__TASK DIRECTIONS__. Each line from the start of the entries through the line that contains "wl.new(bg.outputs[0], wo.inputs['Surface'])" should be output exactly, please.

Scene modeling code data:
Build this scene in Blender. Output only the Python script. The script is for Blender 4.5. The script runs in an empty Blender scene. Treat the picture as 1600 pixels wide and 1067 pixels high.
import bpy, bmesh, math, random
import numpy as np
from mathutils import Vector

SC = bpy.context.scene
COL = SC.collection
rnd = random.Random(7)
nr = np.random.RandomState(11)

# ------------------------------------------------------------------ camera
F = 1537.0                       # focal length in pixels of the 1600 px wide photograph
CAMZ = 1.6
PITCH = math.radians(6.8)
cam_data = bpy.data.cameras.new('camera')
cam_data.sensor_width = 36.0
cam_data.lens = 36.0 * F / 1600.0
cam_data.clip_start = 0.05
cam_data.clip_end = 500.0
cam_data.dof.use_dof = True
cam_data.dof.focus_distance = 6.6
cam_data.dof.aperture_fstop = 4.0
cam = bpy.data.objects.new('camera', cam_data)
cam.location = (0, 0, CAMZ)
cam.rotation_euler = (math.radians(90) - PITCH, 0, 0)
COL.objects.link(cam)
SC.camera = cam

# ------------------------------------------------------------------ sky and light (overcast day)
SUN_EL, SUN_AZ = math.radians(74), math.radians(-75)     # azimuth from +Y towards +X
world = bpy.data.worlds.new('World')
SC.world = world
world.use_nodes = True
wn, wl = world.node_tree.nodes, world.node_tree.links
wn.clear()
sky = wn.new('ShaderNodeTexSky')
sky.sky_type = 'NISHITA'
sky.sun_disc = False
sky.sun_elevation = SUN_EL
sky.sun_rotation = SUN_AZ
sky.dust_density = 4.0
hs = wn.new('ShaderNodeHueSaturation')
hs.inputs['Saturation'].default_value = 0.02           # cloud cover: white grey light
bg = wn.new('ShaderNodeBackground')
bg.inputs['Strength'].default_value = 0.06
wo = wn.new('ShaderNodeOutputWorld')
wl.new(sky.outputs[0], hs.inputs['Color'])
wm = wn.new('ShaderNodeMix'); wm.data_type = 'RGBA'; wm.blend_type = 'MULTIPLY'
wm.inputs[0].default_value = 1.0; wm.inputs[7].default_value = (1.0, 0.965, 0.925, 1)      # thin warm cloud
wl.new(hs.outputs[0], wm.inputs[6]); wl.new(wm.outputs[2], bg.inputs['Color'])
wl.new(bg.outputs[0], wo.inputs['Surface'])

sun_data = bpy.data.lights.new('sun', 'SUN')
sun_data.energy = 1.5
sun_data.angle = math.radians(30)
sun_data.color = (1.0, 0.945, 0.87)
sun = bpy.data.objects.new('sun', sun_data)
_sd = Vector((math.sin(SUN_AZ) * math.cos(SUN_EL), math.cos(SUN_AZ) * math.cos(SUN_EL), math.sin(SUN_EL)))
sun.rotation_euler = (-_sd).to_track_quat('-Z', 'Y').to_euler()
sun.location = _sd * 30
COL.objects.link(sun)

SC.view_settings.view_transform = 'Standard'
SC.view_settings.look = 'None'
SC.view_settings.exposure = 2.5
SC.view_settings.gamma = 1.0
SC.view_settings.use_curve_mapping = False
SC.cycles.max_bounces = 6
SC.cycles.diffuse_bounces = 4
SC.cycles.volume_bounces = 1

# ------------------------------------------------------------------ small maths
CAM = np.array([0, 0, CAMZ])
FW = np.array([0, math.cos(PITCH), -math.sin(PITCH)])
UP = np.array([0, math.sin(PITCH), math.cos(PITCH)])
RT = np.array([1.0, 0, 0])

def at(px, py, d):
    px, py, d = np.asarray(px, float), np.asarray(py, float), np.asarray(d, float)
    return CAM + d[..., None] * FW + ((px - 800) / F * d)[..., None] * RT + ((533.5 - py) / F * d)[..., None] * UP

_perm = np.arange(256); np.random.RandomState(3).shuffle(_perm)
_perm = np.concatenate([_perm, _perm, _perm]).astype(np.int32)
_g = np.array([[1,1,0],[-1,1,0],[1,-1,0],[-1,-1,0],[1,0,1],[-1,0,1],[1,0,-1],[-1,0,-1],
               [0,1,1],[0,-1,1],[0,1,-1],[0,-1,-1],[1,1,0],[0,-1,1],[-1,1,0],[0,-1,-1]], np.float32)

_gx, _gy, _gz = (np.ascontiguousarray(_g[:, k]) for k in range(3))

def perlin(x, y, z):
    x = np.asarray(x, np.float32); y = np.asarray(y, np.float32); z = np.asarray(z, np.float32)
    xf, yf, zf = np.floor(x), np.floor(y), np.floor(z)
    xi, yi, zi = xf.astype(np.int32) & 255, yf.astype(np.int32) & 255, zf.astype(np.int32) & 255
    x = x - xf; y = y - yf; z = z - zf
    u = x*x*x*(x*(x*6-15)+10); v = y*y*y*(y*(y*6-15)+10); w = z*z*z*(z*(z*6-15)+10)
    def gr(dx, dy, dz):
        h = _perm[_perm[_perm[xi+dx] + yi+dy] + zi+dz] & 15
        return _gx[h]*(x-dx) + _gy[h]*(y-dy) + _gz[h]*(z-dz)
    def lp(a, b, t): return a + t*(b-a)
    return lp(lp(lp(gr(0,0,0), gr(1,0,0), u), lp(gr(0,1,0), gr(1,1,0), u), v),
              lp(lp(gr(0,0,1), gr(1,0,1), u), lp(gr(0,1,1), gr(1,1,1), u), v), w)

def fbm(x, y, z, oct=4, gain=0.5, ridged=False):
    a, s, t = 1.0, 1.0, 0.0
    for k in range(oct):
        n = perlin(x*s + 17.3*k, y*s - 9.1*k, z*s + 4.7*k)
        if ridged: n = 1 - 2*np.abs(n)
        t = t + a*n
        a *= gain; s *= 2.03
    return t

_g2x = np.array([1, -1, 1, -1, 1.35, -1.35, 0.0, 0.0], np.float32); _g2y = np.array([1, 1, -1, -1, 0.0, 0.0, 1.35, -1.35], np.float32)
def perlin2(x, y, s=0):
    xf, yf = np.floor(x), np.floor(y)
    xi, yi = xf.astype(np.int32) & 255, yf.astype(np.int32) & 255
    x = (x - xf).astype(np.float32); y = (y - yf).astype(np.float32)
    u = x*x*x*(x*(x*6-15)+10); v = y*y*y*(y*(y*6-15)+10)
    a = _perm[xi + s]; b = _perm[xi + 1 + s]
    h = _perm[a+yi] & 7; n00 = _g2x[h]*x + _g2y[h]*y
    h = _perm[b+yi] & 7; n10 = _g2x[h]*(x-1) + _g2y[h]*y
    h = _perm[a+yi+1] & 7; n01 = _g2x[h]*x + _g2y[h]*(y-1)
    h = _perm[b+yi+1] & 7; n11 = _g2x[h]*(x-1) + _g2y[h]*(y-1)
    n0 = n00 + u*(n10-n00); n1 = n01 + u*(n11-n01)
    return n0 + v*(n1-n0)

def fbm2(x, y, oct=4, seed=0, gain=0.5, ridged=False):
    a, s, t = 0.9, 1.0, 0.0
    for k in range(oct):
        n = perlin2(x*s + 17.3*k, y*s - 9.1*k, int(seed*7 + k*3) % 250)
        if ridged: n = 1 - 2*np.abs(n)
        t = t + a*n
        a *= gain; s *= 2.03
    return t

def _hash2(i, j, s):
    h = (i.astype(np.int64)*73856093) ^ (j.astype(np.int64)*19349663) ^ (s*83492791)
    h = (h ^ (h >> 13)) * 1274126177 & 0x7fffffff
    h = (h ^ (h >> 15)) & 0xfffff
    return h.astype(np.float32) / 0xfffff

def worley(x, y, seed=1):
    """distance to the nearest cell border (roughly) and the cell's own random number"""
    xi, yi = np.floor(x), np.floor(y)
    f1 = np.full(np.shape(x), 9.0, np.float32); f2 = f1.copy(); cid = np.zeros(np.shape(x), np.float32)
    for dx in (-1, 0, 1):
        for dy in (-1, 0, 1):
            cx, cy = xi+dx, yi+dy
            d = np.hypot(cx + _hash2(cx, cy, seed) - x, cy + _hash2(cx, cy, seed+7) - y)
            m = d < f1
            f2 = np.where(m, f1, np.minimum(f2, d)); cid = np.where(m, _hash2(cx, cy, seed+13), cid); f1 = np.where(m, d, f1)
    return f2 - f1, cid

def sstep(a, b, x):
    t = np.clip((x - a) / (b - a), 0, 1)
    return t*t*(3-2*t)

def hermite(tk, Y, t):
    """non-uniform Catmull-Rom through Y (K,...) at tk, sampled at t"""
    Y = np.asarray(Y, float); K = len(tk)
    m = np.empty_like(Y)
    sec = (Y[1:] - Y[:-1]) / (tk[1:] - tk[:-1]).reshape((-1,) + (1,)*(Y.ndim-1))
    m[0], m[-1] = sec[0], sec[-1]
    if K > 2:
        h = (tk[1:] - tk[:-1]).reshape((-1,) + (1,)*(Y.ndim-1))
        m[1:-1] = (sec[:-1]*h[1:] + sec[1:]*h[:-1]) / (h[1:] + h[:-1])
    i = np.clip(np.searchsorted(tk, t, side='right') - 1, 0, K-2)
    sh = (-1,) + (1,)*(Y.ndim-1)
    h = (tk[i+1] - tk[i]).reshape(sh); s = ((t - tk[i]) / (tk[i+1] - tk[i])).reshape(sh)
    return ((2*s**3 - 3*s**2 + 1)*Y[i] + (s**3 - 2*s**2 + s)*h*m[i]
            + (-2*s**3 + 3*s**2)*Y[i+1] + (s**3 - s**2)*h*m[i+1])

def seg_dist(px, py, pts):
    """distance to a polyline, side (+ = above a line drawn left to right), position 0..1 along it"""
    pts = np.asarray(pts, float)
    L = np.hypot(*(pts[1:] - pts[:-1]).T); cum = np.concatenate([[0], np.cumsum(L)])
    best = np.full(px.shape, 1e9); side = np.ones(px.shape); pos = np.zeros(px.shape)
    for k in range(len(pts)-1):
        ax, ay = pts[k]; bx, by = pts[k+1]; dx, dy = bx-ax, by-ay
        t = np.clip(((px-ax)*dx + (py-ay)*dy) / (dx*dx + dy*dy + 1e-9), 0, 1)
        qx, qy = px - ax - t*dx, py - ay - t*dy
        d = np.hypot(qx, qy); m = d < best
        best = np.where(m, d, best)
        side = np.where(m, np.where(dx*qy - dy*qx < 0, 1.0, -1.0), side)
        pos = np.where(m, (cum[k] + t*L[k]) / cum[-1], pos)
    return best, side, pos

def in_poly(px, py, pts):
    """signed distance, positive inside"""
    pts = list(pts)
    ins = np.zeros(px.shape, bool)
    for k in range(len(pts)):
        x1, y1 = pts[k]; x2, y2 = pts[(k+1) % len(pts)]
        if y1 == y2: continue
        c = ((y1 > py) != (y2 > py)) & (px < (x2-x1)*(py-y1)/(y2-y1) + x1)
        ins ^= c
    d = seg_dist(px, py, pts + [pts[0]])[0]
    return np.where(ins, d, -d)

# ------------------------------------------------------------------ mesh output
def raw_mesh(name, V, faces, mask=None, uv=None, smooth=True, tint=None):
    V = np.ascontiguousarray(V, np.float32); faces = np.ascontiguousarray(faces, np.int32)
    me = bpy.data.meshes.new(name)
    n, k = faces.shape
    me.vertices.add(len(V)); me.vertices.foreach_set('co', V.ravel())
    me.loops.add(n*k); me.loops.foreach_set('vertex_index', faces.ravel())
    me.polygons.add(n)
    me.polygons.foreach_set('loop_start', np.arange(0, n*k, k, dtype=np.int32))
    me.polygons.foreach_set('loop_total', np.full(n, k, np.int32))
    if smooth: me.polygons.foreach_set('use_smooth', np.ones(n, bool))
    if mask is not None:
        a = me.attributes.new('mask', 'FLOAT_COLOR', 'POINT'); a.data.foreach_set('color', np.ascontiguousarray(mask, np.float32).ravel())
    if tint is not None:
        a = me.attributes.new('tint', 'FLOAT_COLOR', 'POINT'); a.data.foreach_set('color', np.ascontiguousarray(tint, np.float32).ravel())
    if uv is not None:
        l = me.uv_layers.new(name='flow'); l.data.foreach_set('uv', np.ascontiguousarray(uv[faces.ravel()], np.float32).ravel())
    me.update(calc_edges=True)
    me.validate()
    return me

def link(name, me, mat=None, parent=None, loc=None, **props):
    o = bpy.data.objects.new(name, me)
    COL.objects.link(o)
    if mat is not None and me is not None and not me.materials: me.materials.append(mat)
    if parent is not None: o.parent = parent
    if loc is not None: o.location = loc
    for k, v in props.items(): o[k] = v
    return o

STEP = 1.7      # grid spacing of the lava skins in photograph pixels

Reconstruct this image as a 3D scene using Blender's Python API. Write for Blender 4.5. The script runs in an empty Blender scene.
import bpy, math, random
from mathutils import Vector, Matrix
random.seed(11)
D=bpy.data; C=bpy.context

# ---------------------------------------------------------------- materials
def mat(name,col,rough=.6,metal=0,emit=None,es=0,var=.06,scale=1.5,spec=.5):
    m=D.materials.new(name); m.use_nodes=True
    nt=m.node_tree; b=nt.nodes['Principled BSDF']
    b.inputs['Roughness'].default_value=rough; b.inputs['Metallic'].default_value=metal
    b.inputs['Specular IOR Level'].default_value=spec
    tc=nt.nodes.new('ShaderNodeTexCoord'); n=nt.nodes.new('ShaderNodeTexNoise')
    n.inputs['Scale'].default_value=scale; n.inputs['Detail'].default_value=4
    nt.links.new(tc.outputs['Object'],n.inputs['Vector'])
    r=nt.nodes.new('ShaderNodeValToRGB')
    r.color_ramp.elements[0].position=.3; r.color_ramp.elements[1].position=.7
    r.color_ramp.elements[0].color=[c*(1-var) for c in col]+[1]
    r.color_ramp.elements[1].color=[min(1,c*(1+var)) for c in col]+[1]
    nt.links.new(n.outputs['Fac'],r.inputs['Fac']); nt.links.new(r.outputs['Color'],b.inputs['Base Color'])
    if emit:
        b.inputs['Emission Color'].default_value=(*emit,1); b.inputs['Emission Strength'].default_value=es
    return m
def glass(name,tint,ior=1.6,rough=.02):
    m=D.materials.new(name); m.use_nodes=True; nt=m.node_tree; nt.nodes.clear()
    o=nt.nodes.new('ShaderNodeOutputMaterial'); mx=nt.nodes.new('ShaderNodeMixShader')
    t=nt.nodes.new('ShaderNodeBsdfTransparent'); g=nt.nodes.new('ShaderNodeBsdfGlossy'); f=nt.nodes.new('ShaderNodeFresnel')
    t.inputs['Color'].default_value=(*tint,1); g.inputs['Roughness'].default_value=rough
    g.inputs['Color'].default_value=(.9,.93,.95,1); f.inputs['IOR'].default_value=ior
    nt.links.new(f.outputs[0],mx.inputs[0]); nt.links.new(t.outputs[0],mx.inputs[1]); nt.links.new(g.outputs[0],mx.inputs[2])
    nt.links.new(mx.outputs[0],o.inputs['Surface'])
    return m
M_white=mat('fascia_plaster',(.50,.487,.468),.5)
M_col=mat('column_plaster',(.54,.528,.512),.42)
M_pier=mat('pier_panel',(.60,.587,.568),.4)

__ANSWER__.
Build this scene in Blender. Output only the Python script. The script is for Blender 4.5. The script runs in an empty Blender scene. Treat the picture as 1600 pixels wide and 1067 pixels high.
import bpy, bmesh, math, random
import numpy as np
from mathutils import Vector

SC = bpy.context.scene
COL = SC.collection
rnd = random.Random(7)
nr = np.random.RandomState(11)

# ------------------------------------------------------------------ camera
F = 1537.0                       # focal length in pixels of the 1600 px wide photograph
CAMZ = 1.6
PITCH = math.radians(6.8)
cam_data = bpy.data.cameras.new('camera')
cam_data.sensor_width = 36.0
cam_data.lens = 36.0 * F / 1600.0
cam_data.clip_start = 0.05
cam_data.clip_end = 500.0
cam_data.dof.use_dof = True
cam_data.dof.focus_distance = 6.6
cam_data.dof.aperture_fstop = 4.0
cam = bpy.data.objects.new('camera', cam_data)
cam.location = (0, 0, CAMZ)
cam.rotation_euler = (math.radians(90) - PITCH, 0, 0)
COL.objects.link(cam)
SC.camera = cam

# ------------------------------------------------------------------ sky and light (overcast day)
SUN_EL, SUN_AZ = math.radians(74), math.radians(-75)     # azimuth from +Y towards +X
world = bpy.data.worlds.new('World')
SC.world = world
world.use_nodes = True
wn, wl = world.node_tree.nodes, world.node_tree.links
wn.clear()
sky = wn.new('ShaderNodeTexSky')
sky.sky_type = 'NISHITA'
sky.sun_disc = False
sky.sun_elevation = SUN_EL
sky.sun_rotation = SUN_AZ
sky.dust_density = 4.0
hs = wn.new('ShaderNodeHueSaturation')
hs.inputs['Saturation'].default_value = 0.02           # cloud cover: white grey light
bg = wn.new('ShaderNodeBackground')
bg.inputs['Strength'].default_value = 0.06
wo = wn.new('ShaderNodeOutputWorld')
wl.new(sky.outputs[0], hs.inputs['Color'])
wm = wn.new('ShaderNodeMix'); wm.data_type = 'RGBA'; wm.blend_type = 'MULTIPLY'
wm.inputs[0].default_value = 1.0; wm.inputs[7].default_value = (1.0, 0.965, 0.925, 1)      # thin warm cloud
wl.new(hs.outputs[0], wm.inputs[6]); wl.new(wm.outputs[2], bg.inputs['Color'])
wl.new(bg.outputs[0], wo.inputs['Surface'])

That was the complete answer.